The Rooster did not fall off the perch. He was dragged off it by weight. It was to his credit that the Champion Hurdler started off as favourite. The Tote Gold Trophy is a race in which some runners are plotted up from the moment the afterbirth is sloshed from their tiny frames. Rooster Booster was giving 13lb and more in the course of giving his all. He shone in defeat.

Philip Hobbs, the trainer, understood the magnitude of this performance and would happily strap the saddle on his champion this week. "He's absolutely fine," Hobbs said yesterday. "I think the main emotion is to be proud of him.

"It was a fantastic performance with all that weight and I'm very, very chuffed. I wouldn't worry about him having had a hard race. He's as tough as old boots, extremely genuine and I wish the race was in two or three weeks' time rather than a month as there would be less time for things to go wrong.

"This morning he's been out jogging to get him moving, and he's moving great, then he's been out in the paddock for an hour and a half since then. We probably won't ride him for the next two or three days, just turn him out. He swims every day so he'll be doing that I expect. At the end of the week, we would start cantering steadily again and build up his work after that. He's not a horse that needs a lot of work."

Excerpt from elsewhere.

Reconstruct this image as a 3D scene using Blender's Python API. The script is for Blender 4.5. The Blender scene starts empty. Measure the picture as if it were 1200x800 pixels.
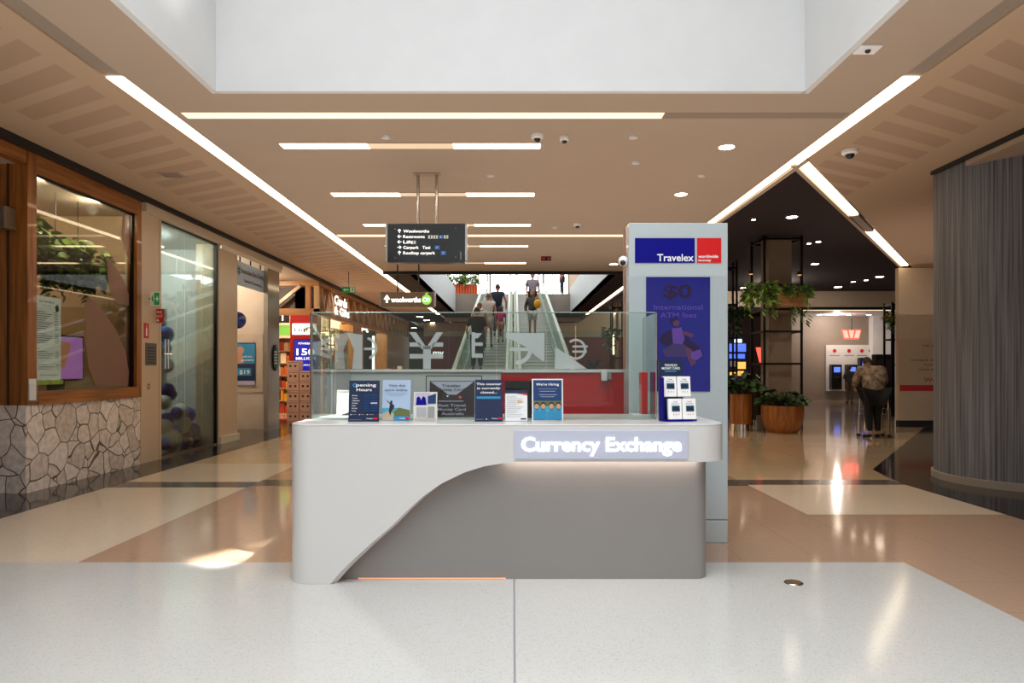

It is an anomaly of great racehorses that their best performances probably do not occur when they are most impressive. Arkle, despite his Gold Cup pedigree, was probably at his most massive when giving away chunks of advantage to talented rivals. Saturday was probably the best run of Rooster Booster's career as he gave his best when at the peak of his abilities. He did not have to surrender as much of himself at Prestbury Park last March and will probably not have to do so next month.

To extend this argument we can look at Best Mate's effort in the First National Gold Cup at Ascot in November of 2001, when he failed by half a length to give 20lb to Wahiba Sands. It was a task which would have had Hercules swearing under his breath. It was also meant to be evidence of the fallibility of the young genius. In fact, it was just the opposite.